At worst, they’re looking at Mason’s rookie year, ignoring the three and a half seasons that have happened since then, and saying “he’s done it once before, meaning he can do it again, so let’s give him a shot.” If that’s the case, that’s terrifying, shortsighted, and directly contradictory with the thought process of an organization that recently had a goalie play a good rookie year but then decided to sit him down after one bad period of a playoff game, in turn leading us to the situation we’re in now.

I’m not going to say it’s fully, 100 percent out of the realm of possibility that Mason turns into a decent goalie. Goalies are nuts. You never know. And on principle, I try not to hate one-year contracts because they’re about as low-risk as can be, so I don’t think this is awful.

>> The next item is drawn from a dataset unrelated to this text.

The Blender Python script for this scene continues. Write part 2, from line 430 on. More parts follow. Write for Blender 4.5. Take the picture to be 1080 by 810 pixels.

But it’s a really big gamble, to say the absolute least. And when we’re talking about a guy whose career went to hell as soon as he was given the keys to one organization already, handing that guy money that suggests he’ll probably fight for a starter’s role next year — after having played 20 minutes with the Flyers — is just maddening.

Back to Portzline, who closes up his piece from earlier as such, emphasis ours:

Nobody’s entirely sure where his game has gone. They only know that a really good goaltender is in there, somewhere.
Earlier this season, [Jackets goaltending coach Ian Clark] said he and Mason watched film together a few times from his wondrous rookie season.
“Sometimes he looks at me and cringes and says, ‘I wasn’t a very good goalie back then,'” Clark said. “But the results were there. Sometimes it’s a mysterious thing.”

There’s a good goalie in there somewhere, but Mason himself didn’t even know it was there. Just about sums it up.